22. Juni 2016 @ 17:36
Soviel ich weiß ist GAZI mit Gelatine .
ÖMUR dagegen ist gelatinefrei .
Deshalb ist Ömir mein Favorit .
mkrautter
23. Juni 2016 @ 08:23
Hallo, da kann ich entwarnen. Mit Rücksicht auf die vorwiegend muslimische Kundschaft sind auch die Gazi Produkte „Halal“, dh. frei von Gelatine http://www.gazi.de/faq.html . Sowohl Gazi als auch Ömür wird in der Molkereigenossenschaft Hohenlohe produziert: http://www.molkerei-hohenlohe-franken.de/leistungen
Joscho
19. Januar 2017 @ 21:16
Hallo
Wie sieht es denn mit dem Zuckeranteil in diesen Joghurts aus? Bei normalen milden Sorten ist ein recht hoher Anteil drin, so finde ich.
Gruß
Joscho
mkrautter
16. Februar 2017 @ 08:57
Hallo Joscho, sorry für die späte Antwort. Normalerweise ist in Naturjoghurt kein zugesetzter Zucker enthalten. Der natürliche Milchzucker wird bei der Fermentierung großteils zu Milchsäure umgesetzt.

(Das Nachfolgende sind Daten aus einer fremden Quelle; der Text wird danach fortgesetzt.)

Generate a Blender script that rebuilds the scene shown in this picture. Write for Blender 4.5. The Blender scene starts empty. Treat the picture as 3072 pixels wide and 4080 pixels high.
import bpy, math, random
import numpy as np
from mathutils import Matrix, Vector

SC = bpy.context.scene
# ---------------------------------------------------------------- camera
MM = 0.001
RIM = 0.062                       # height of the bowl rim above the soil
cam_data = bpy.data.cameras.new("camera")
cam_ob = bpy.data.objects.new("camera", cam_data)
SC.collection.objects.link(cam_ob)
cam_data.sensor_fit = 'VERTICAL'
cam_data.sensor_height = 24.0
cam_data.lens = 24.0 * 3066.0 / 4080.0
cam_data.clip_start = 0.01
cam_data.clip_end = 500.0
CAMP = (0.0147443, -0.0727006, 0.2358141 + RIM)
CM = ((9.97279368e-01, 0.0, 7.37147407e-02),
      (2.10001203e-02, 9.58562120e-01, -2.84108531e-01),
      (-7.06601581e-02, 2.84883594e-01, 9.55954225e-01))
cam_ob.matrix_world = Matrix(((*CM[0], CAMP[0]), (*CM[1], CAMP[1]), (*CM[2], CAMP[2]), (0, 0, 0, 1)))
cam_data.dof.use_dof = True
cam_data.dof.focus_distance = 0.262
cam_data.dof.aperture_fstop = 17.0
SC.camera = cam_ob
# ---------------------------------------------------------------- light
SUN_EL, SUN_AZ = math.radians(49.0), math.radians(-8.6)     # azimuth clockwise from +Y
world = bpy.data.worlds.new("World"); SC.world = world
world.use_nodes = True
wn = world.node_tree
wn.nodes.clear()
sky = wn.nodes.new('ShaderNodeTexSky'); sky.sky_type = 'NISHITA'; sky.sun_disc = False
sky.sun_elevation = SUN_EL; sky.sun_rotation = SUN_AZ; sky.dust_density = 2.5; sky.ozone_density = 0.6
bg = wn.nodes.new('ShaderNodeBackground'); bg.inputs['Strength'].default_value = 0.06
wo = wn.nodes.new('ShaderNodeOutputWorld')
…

Laut Nährwertangaben hat zb. der Ömür Naturjoghurt (http://www.oemuer.de/nc/produkte/produkt/g/naturjoghurt-1-kg.html) 4,4 % „Rest-Zucker“. Soweit ich das nach einer kleinen Blitz-Recherche im Web beurteilen kann, unterscheiden sich klassische und milde Naturjoghurts hier kaum. Leider muss Magermilchpulver als Zutat bei Joghurt nicht deklariert werden, so dass Hersteller vermutlich manchmal Milchpulver zum legalen „Nachsüßen“ des Naturjoghurts verwenden…
Walderblom
28. April 2017 @ 17:05
In meinem türkischen Laden gibt es von Yayla den „Anadolu Köy Yogurdu“ (anatolischer Dorfjoghurt), der ist sehr lecker und schön sauer! Es steht auch extra „eksi“ auf der Verpackung (das heißt sauer). Stichfest ist er auch. Leider nur in der 2kg Packung, aber die ist schnell leer 😉
mkrautter
1. Mai 2017 @ 13:16
Glückwunsch, dass du einen Joguhrt gefunden hast, der dir schmeckt! Wenn es dich interessiert, gib mal die Buchstaben / Nummernkombi aus dem kleinen Oval auf dem Eimer bei Google o.ä. ein. Dann erfährst du, aus welchem Land / welcher Molkerei der Joghurt kommt.
Uschi
15. April 2019 @ 07:35
Sehr interessante Suche und Versuche, deren Ergebnisse mit meinen wenigen Versuchen total übereinstimmen, deren Hintergrundergebnisse sehr hilfreich sind (Herkunft)
-stm
19. Mai 2019 @ 19:44
Ich bin vor längerem auf den von Ciftci gestoßen: https://www.codecheck.info/essen/milch_milchprodukte/joghurt_natur/ean_4042242001144/id_1091637948/Ciftci_joghurt.pro
Stichfest und sauer. Und so, wie ich Joghurt aus meiner Kindheit in Erinnerung haben. 500g irgendwas um die 80cent. Achtung, es gibt davon auch einen Kilobecher, aber – habe ihn nicht probiert! – die Zutatenliste und Nährwertangaben sind leicht anders!